A busca pela legalidade de uma atividade recorrente tanto aos índios quanto aos garimpeiros não índios que ocupam essas terras é vista com otimismo apenas em alguns setores. O Instituto Brasileiro de Mineração (Ibram) manifestou-se publicamente nesta semana e alega que novas regras, incluindo extração artesanal de minérios por parte dos indígenas, pode afastar investidores para o negócio. Dados do Ibram revelam que o tempo entre a pesquisa do subsolo e extração do minério pode levar até uma década. Assim como os empresários do ramo, os próprios índios ainda não teriam uma posição bem formulada acerca do novo projeto. O tema poderia ser incluído no Estatuto dos Povos Indígenas. Porém, os índios ainda esperam pela aprovação do Estatuto pelo Congresso Nacional há exatos 13 anos.
Bel Mesquita acredita que a solução do impasse não se dará em breve, mas prevê um ponto de partida para que o tema seja ampla e definitivamente debatido. `Espero que os índios venham debater a própria lógica de vida deles aqui (no Congresso). Afinal, o subsolo é brasileiro e aí não há discussão, seja índio ou não. É preciso criar regras de utilização desse subsolo independentemente de quem esteja habitando o solo`.
Para a deputada paraense, a população civil não deve ficar eternamente com o ônus de gerenciar o desenvolvimento econômico das comunidades indígenas. Bel Mesquita questiona o procedimento adotado quando o assunto é questão indígena. `Defendo que os índios têm a capacidade para se auto-determinarem. Não podemos ficar como babás. É um conceito pouco prático que nos coloca como superiores. É aí que mora o preconceito. Nós somos melhores que os índios para tomar conta do que é deles?`.
Mesmo sem estudos oficias, o certo é que as terras indígenas atiçam os olhares da indústria da mineração. Dados divulgados pelo Departamento Nacional de Produção Mineral (DNPM) apontam que, até a década passada, foram feitos nada menos que 5.970 pedidos de exploração do subsolo em áreas indígenas. Pelo menos 70% deles foram relacionados à extração de ouro e diamantes.
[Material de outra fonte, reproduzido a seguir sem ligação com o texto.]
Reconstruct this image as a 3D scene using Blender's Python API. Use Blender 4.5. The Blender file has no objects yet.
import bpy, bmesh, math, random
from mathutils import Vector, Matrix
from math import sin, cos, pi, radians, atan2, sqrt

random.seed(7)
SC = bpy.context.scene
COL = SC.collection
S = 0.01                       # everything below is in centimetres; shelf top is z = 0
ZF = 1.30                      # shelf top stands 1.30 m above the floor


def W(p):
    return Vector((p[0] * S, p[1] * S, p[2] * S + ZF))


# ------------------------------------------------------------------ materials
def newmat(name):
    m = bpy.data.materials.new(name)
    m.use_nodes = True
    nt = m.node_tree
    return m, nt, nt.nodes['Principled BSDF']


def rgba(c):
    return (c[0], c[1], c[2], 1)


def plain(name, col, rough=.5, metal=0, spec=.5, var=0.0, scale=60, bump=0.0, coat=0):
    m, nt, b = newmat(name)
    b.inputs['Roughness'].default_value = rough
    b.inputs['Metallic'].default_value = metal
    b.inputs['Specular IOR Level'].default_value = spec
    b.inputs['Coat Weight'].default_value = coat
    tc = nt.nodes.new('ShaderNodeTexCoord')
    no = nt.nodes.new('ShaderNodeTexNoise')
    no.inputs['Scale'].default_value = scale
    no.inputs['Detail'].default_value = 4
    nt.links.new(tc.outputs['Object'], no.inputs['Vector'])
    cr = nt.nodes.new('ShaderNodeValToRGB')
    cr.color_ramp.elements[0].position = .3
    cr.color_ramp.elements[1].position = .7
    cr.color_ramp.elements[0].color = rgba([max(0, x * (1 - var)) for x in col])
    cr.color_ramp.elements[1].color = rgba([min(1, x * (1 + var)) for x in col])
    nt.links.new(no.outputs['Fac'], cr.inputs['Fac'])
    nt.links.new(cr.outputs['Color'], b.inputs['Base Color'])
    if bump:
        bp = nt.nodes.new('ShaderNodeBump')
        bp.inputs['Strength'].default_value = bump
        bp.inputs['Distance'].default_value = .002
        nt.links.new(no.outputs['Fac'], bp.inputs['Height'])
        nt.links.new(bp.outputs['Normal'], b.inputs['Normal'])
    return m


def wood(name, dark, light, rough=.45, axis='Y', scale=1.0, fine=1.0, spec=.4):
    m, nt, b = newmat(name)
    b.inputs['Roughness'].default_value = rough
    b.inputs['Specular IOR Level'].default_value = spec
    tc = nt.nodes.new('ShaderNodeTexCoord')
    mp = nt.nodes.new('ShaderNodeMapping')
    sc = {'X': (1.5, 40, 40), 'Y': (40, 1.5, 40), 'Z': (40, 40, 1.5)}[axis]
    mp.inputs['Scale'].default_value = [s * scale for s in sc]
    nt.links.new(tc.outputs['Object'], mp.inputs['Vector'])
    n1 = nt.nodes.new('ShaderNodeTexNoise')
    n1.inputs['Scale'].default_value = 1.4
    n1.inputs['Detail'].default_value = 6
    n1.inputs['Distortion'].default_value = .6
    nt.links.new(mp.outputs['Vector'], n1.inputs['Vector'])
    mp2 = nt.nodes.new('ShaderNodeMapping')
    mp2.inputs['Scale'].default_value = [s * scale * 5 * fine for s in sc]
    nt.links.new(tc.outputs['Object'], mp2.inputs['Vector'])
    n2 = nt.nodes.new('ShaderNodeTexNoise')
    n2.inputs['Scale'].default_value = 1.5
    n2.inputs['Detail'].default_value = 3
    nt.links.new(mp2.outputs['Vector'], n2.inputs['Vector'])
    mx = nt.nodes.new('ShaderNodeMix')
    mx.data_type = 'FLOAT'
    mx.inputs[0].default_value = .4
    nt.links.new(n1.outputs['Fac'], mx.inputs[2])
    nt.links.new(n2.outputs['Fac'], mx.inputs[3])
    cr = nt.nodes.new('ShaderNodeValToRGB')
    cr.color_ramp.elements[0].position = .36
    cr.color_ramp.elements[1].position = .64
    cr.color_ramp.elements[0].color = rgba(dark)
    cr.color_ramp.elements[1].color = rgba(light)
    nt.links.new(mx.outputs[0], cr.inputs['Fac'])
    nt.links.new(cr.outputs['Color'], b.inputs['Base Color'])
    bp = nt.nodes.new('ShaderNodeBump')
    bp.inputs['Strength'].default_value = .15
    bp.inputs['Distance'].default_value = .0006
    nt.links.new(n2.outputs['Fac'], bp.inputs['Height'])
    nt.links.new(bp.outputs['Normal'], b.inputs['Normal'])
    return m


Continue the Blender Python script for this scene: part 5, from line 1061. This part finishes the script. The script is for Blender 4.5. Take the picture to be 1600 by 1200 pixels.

CONFIRA AS LINHAS GERAIS DO PROJETO
Ainda que não esteja oficialmente formulado, o projeto a ser encaminhado pelo governo federal ao Congresso prevê que:
A área a ser explorada terá de ser paga por hectare. Além disso, os índios teriam direito a 3% do faturamento bruto com o garimpo;
Empresas, associações ou o próprio governo podem requerer autorização para a exploração do garimpo em áreas indígenas;
O processo tem de passar pelo crivo do Departamento Nacional de Produção Mineral (DNPM), da Fundação Nacional do Índio (Funai), e do Congresso Nacional;
A liberação da área a ser explorada seria feito por leilão e a exploração fica restrito ao minério solicitado. Por exemplo, não pode pedir lavra para bauxita e retirar diamante;
O Ibama continuaria responsável pela liberação das licenças ambientais das lavras;
Os índios podem recorrer à lavra manual em áreas de no máximo 100 hectares, sem a necessidade de aprovação pelo Congresso ou de licitação.